▸ Dataset content
"""

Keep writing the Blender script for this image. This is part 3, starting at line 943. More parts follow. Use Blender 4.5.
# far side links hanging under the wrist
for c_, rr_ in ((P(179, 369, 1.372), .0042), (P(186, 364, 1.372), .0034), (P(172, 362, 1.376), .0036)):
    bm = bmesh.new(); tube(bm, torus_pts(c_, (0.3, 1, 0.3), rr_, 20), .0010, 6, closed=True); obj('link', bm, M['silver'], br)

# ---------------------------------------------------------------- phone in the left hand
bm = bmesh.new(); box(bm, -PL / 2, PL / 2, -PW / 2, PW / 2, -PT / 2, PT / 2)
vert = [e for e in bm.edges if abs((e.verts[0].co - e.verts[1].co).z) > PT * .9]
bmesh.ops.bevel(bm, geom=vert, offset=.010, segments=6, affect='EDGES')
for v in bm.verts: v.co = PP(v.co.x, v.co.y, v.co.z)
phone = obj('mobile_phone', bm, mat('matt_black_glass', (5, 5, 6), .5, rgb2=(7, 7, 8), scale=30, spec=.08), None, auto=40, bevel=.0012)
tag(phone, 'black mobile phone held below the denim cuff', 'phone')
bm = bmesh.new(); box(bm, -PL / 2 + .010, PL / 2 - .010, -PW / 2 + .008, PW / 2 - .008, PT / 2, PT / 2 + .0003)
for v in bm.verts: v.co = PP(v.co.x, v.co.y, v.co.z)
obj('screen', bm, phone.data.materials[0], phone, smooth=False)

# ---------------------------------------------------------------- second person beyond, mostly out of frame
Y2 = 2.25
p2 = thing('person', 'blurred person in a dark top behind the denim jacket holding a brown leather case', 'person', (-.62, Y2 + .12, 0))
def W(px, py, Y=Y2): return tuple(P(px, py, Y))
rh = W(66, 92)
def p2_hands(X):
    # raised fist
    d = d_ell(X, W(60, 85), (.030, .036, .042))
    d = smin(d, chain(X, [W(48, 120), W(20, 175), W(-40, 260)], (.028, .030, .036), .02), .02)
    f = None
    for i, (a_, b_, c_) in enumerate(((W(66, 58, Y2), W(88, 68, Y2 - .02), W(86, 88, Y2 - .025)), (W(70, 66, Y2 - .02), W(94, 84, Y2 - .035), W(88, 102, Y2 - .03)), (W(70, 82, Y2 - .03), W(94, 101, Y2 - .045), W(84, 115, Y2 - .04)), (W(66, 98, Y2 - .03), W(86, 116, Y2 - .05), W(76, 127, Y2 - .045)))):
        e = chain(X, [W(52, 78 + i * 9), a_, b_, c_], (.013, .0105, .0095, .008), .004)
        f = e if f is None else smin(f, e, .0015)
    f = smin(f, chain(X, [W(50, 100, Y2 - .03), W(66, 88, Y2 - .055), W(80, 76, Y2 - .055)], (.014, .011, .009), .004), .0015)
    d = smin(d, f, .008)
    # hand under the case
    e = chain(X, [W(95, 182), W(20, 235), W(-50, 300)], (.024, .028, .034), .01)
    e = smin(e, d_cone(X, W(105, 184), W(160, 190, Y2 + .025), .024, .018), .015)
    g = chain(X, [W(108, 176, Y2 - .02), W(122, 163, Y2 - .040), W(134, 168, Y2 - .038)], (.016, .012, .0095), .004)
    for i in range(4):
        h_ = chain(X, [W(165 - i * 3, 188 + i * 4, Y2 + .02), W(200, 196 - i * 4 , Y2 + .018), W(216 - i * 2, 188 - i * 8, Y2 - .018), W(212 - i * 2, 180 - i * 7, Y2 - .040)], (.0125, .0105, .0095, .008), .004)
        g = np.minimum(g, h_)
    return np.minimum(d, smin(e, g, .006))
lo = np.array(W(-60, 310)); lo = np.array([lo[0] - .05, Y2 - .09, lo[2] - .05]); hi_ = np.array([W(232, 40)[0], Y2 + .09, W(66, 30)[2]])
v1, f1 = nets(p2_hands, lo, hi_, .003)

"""

▸ Directive
Retype the listing exactly, in full.

▸ Response below
Keep writing the Blender script for this image. This is part 3, starting at line 943. More parts follow. Use Blender 4.5.
# far side links hanging under the wrist
for c_, rr_ in ((P(179, 369, 1.372), .0042), (P(186, 364, 1.372), .0034), (P(172, 362, 1.376), .0036)):
    bm = bmesh.new(); tube(bm, torus_pts(c_, (0.3, 1, 0.3), rr_, 20), .0010, 6, closed=True); obj('link', bm, M['silver'], br)

# ---------------------------------------------------------------- phone in the left hand
bm = bmesh.new(); box(bm, -PL / 2, PL / 2, -PW / 2, PW / 2, -PT / 2, PT / 2)
vert = [e for e in bm.edges if abs((e.verts[0].co - e.verts[1].co).z) > PT * .9]
bmesh.ops.bevel(bm, geom=vert, offset=.010, segments=6, affect='EDGES')
for v in bm.verts: v.co = PP(v.co.x, v.co.y, v.co.z)
phone = obj('mobile_phone', bm, mat('matt_black_glass', (5, 5, 6), .5, rgb2=(7, 7, 8), scale=30, spec=.08), None, auto=40, bevel=.0012)
tag(phone, 'black mobile phone held below the denim cuff', 'phone')
bm = bmesh.new(); box(bm, -PL / 2 + .010, PL / 2 - .010, -PW / 2 + .008, PW / 2 - .008, PT / 2, PT / 2 + .0003)
for v in bm.verts: v.co = PP(v.co.x, v.co.y, v.co.z)
obj('screen', bm, phone.data.materials[0], phone, smooth=False)

# ---------------------------------------------------------------- second person beyond, mostly out of frame
Y2 = 2.25
p2 = thing('person', 'blurred person in a dark top behind the denim jacket holding a brown leather case', 'person', (-.62, Y2 + .12, 0))
def W(px, py, Y=Y2): return tuple(P(px, py, Y))
rh = W(66, 92)
def p2_hands(X):
    # raised fist
    d = d_ell(X, W(60, 85), (.030, .036, .042))
    d = smin(d, chain(X, [W(48, 120), W(20, 175), W(-40, 260)], (.028, .030, .036), .02), .02)
    f = None
    for i, (a_, b_, c_) in enumerate(((W(66, 58, Y2), W(88, 68, Y2 - .02), W(86, 88, Y2 - .025)), (W(70, 66, Y2 - .02), W(94, 84, Y2 - .035), W(88, 102, Y2 - .03)), (W(70, 82, Y2 - .03), W(94, 101, Y2 - .045), W(84, 115, Y2 - .04)), (W(66, 98, Y2 - .03), W(86, 116, Y2 - .05), W(76, 127, Y2 - .045)))):
        e = chain(X, [W(52, 78 + i * 9), a_, b_, c_], (.013, .0105, .0095, .008), .004)
        f = e if f is None else smin(f, e, .0015)
    f = smin(f, chain(X, [W(50, 100, Y2 - .03), W(66, 88, Y2 - .055), W(80, 76, Y2 - .055)], (.014, .011, .009), .004), .0015)
    d = smin(d, f, .008)
    # hand under the case
    e = chain(X, [W(95, 182), W(20, 235), W(-50, 300)], (.024, .028, .034), .01)
    e = smin(e, d_cone(X, W(105, 184), W(160, 190, Y2 + .025), .024, .018), .015)
    g = chain(X, [W(108, 176, Y2 - .02), W(122, 163, Y2 - .040), W(134, 168, Y2 - .038)], (.016, .012, .0095), .004)
    for i in range(4):
        h_ = chain(X, [W(165 - i * 3, 188 + i * 4, Y2 + .02), W(200, 196 - i * 4 , Y2 + .018), W(216 - i * 2, 188 - i * 8, Y2 - .018), W(212 - i * 2, 180 - i * 7, Y2 - .040)], (.0125, .0105, .0095, .008), .004)
        g = np.minimum(g, h_)
    return np.minimum(d, smin(e, g, .006))
lo = np.array(W(-60, 310)); lo = np.array([lo[0] - .05, Y2 - .09, lo[2] - .05]); hi_ = np.array([W(232, 40)[0], Y2 + .09, W(66, 30)[2]])
v1, f1 = nets(p2_hands, lo, hi_, .003)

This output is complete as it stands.